Task goal
Reproduce, word for word, every line from the first one down to the line containing "col = scene.collection", and nothing else.

(begin)

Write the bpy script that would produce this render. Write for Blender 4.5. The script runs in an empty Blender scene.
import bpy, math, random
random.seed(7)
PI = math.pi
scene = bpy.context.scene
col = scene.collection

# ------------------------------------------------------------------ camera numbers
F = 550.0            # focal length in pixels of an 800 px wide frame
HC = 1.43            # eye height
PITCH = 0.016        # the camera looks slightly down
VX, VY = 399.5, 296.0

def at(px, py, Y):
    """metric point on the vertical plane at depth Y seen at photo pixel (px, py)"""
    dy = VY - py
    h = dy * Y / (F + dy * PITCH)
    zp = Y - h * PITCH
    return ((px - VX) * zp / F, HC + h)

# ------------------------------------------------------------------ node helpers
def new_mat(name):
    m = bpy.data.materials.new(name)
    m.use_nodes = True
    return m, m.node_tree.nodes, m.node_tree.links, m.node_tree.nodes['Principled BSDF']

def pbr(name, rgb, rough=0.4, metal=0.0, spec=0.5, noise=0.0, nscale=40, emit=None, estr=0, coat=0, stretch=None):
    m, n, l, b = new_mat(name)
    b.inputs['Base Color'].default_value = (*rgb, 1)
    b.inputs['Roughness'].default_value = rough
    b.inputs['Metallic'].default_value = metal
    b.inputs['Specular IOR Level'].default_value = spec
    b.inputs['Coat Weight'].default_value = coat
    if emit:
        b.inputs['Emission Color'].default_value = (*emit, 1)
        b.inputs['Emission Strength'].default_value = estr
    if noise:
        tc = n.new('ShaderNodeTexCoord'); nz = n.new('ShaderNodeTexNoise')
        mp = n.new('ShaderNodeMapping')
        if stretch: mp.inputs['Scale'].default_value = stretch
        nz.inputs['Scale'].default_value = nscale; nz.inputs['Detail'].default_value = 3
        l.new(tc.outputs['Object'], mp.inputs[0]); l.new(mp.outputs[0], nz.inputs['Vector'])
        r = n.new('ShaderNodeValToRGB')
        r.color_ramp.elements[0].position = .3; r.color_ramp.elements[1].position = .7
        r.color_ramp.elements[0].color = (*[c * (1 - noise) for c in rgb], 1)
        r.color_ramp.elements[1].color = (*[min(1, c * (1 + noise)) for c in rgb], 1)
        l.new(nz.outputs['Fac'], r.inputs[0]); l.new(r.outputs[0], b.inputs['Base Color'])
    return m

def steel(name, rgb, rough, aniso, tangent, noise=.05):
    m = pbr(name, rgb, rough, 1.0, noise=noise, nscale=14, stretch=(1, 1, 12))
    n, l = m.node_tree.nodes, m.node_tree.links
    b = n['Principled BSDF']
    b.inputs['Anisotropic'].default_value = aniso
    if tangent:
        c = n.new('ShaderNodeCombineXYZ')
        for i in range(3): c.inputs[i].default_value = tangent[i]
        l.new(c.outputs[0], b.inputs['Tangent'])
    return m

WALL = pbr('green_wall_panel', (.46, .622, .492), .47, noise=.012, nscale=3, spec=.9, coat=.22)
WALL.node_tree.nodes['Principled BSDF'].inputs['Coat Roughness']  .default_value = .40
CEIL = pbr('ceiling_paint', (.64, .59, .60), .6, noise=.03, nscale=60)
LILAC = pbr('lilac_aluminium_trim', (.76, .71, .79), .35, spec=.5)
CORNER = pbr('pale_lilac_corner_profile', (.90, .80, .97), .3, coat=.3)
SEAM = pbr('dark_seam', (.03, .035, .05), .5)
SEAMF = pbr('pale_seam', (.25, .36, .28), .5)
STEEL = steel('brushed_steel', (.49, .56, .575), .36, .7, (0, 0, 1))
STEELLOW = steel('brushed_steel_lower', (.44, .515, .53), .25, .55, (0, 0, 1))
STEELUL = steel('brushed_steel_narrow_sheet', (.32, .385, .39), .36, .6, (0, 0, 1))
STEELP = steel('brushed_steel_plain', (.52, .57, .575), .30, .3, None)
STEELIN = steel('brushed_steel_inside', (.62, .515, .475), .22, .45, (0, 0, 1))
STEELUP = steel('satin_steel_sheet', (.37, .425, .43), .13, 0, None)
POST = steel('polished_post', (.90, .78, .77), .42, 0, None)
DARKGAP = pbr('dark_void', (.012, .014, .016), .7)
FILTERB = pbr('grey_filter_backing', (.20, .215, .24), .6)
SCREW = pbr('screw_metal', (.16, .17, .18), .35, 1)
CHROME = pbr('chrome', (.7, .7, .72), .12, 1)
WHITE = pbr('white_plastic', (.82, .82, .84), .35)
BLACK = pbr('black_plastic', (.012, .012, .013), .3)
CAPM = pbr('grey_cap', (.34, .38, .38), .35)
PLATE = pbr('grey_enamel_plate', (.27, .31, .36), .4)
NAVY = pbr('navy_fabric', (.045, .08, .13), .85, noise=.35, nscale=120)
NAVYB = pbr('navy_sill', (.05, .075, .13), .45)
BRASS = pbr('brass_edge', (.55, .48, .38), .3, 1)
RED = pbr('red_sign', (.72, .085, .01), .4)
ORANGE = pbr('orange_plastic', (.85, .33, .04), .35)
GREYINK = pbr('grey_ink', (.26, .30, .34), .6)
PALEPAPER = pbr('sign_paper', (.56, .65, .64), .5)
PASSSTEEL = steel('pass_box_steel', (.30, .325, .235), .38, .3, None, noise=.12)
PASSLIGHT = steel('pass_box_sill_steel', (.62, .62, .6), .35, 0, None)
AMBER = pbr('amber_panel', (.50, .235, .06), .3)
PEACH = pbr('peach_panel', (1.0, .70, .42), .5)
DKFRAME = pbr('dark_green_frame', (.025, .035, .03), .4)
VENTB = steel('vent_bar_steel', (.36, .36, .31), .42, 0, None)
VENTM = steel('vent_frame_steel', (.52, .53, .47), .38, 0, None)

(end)

The answer
Write the bpy script that would produce this render. Write for Blender 4.5. The script runs in an empty Blender scene.
import bpy, math, random
random.seed(7)
PI = math.pi
scene = bpy.context.scene
col = scene.collection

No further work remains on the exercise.